I think the morality of something should be determined by something else. Not natural selection, and not even
necessarily what benefits the majority.
I don't think I'd say that a conquered village against an army or a conquered country destroyed from the outside in would say that they're weaker than whoever took them out; there's just too many things in the way that have to be answered before that can be stated. Look at Hitler's army, lining up countless jews that were persecuted without any kind of fair trial, then just having them all shot and put into some unnamed mass grave. Men (old and young), women (pregnant or not), children (all ages), all of them shot to pieces. I've gotten to see some of the routes where people stood helpless as they opened fire on them and it's f*ckin' scary. If I knew that I was gonna be shot, I'd be all "F THIS" and try at least SOMETHING.
Lol I think it's great that you saw where I was going with this. When I was thinking genocide of course I was thinking about the holocaust in particular.
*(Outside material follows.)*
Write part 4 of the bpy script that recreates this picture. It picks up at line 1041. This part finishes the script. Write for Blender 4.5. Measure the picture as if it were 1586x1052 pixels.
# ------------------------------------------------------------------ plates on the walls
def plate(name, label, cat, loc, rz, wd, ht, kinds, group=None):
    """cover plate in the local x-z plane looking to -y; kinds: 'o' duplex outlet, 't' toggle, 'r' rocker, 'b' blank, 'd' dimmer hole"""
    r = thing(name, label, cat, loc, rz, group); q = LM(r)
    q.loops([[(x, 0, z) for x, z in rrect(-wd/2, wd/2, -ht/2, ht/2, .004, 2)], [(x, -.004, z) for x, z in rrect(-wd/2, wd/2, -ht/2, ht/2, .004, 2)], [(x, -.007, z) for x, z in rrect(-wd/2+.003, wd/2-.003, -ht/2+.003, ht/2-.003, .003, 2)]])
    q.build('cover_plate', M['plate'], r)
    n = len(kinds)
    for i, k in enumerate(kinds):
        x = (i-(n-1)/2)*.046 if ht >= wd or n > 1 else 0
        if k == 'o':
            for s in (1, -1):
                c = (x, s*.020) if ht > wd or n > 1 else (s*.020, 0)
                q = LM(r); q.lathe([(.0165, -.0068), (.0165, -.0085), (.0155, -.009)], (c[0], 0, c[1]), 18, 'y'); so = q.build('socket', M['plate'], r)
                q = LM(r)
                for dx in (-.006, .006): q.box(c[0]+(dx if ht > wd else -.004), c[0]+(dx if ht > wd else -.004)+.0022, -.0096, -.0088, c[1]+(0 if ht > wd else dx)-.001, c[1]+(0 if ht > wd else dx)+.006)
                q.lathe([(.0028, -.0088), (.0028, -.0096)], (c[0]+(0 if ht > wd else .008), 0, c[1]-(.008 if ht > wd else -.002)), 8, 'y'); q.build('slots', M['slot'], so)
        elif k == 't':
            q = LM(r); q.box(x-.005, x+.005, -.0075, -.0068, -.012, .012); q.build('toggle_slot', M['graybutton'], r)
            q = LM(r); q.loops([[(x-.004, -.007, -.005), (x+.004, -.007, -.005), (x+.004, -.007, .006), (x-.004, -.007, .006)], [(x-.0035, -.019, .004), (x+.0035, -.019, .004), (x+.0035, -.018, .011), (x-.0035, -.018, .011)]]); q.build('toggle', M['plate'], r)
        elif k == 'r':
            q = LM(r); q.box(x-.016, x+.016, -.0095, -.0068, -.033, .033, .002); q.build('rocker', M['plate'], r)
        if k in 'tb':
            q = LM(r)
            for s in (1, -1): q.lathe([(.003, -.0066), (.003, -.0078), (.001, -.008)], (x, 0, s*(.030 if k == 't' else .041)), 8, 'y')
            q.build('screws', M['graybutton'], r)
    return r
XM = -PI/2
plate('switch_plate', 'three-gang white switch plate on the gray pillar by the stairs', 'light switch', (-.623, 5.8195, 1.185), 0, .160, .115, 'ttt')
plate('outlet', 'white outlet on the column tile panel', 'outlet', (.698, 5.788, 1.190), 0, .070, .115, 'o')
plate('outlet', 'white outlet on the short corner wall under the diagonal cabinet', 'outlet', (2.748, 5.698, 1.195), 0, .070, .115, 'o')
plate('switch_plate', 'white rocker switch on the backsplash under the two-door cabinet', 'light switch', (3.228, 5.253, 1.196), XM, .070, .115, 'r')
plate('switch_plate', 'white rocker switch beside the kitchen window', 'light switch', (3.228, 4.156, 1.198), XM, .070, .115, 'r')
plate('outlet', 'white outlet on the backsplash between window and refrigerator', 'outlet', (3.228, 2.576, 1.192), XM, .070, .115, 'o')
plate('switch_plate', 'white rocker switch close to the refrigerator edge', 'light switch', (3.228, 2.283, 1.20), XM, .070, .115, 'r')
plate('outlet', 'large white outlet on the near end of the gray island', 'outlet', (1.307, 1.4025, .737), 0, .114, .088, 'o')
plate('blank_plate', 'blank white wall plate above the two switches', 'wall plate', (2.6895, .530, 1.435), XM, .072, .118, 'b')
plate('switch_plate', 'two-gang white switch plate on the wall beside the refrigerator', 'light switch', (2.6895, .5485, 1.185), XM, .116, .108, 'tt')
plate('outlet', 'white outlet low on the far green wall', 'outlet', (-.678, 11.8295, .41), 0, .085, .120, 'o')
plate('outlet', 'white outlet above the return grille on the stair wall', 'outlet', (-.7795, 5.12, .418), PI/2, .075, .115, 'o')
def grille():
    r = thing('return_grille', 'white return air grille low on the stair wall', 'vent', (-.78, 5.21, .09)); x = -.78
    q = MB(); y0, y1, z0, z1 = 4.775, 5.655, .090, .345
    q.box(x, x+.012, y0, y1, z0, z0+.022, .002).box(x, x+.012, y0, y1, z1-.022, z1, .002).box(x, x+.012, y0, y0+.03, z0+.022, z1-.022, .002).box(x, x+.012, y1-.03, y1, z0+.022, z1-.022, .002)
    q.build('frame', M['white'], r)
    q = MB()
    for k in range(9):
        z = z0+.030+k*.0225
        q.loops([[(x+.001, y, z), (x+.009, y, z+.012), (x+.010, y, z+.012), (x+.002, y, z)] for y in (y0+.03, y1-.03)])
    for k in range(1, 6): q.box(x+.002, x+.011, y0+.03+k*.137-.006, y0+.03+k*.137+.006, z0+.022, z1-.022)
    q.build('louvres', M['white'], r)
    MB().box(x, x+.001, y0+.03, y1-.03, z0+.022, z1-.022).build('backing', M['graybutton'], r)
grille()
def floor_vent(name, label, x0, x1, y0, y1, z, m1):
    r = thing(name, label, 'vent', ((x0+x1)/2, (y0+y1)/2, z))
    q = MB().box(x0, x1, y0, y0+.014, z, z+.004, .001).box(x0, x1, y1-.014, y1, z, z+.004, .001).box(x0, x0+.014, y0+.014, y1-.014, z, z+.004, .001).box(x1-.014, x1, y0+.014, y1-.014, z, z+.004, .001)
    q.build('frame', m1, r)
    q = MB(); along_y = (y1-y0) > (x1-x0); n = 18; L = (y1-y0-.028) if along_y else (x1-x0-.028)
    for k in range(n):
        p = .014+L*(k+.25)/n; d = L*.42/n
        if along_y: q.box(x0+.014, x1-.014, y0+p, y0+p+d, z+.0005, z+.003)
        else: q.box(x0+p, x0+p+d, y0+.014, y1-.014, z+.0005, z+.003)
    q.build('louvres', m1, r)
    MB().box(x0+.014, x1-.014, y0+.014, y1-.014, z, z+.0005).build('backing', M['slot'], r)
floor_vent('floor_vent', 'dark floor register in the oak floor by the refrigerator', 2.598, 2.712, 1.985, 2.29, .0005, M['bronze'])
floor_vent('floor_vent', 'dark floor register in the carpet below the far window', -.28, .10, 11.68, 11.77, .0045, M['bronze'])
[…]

There is no way anyone can argue that the holocaust was moral, which discounts natural selection alone (only the strong survive) as determining what is moral.
On another note entirely, I read somewhere in this thread that creationists are threatened by the big bang, which I don't understand. The "good book" starts off with the earth being formless...but it was there. It doesn't specify how the universe came into being, therefore I'm not sure how the big bang theory directly contradicts anything in the "good book".